Task details: Retype exactly what runs from the first line of the data to the line with "col = sc.collection", keeping both of those lines and skipping pictures.

Available data:

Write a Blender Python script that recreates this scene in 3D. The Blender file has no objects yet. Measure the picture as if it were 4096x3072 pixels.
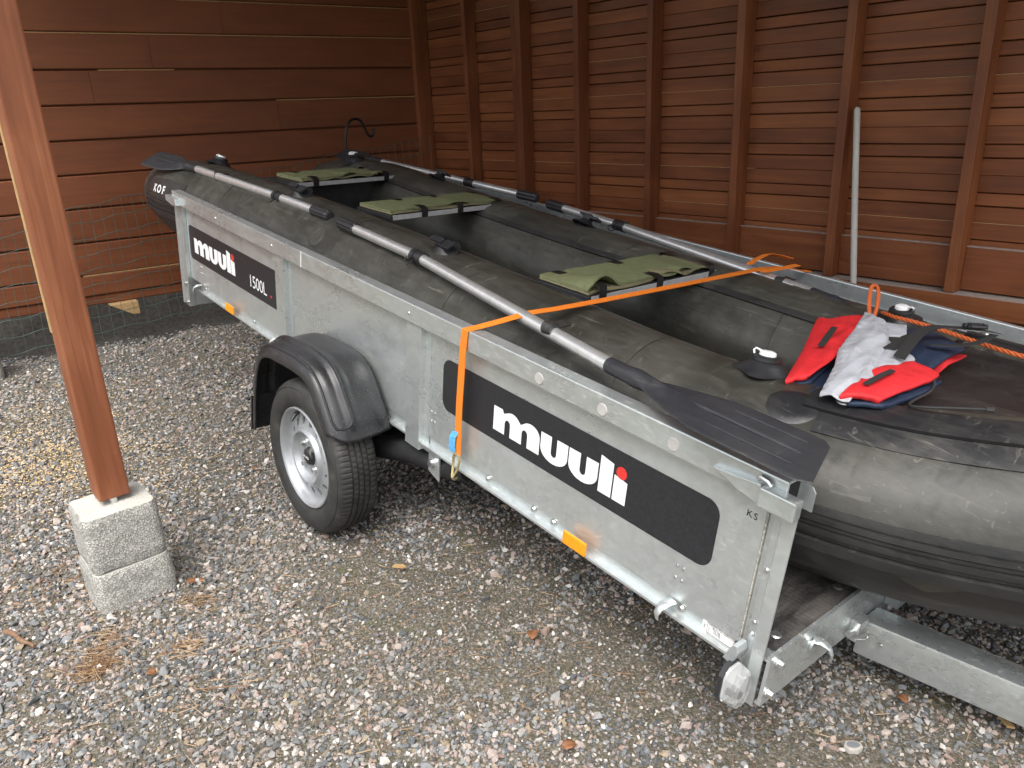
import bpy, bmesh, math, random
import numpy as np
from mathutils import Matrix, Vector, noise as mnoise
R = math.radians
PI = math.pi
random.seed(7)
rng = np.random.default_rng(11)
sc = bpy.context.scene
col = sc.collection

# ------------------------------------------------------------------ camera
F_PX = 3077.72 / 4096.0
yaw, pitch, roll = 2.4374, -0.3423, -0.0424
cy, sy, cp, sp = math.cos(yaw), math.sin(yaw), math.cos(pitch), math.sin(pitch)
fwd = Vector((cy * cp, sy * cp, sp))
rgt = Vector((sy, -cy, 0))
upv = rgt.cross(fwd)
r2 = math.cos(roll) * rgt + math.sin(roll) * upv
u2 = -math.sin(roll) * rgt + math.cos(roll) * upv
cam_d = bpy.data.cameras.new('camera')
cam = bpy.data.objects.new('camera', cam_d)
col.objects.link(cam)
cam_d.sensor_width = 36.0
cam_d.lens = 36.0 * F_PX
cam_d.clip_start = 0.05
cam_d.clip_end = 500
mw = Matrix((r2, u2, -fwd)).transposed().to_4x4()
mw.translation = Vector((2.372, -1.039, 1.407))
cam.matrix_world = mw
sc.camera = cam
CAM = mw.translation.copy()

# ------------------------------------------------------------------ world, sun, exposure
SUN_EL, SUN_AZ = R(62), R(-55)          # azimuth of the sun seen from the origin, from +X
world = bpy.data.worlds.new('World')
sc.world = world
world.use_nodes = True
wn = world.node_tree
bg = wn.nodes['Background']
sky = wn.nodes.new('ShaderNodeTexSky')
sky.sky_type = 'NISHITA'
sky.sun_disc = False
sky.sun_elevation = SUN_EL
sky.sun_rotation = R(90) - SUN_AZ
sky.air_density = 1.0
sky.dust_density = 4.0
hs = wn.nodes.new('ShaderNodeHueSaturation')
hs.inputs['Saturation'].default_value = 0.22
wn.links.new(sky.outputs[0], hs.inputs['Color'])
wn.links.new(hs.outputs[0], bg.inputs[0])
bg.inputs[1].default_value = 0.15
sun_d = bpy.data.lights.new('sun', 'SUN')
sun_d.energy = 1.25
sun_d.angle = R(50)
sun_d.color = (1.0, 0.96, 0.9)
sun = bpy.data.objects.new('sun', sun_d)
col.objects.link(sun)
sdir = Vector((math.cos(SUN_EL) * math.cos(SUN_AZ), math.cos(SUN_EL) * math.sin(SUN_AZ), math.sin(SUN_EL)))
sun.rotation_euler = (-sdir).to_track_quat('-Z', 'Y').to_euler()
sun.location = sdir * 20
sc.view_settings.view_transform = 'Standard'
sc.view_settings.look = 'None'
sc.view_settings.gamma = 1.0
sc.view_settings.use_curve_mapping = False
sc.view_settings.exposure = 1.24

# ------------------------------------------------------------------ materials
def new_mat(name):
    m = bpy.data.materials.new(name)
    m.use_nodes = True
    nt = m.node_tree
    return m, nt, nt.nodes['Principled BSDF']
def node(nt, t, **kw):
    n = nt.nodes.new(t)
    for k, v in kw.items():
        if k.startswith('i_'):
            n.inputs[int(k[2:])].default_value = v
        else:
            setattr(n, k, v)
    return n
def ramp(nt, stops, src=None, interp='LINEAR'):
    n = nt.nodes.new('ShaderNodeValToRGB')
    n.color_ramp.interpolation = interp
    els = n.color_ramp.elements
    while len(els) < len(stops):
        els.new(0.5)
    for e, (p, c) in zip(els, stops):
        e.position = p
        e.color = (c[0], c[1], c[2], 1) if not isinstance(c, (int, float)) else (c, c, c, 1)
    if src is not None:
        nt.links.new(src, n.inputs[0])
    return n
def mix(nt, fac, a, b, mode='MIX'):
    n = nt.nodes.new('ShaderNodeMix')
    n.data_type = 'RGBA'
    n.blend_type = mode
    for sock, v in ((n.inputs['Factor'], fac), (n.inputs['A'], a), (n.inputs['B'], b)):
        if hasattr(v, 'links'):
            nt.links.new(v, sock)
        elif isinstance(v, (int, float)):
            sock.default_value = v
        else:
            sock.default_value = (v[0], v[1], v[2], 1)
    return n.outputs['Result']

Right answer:
Write a Blender Python script that recreates this scene in 3D. The Blender file has no objects yet. Measure the picture as if it were 4096x3072 pixels.
import bpy, bmesh, math, random
import numpy as np
from mathutils import Matrix, Vector, noise as mnoise
R = math.radians
PI = math.pi
random.seed(7)
rng = np.random.default_rng(11)
sc = bpy.context.scene
col = sc.collection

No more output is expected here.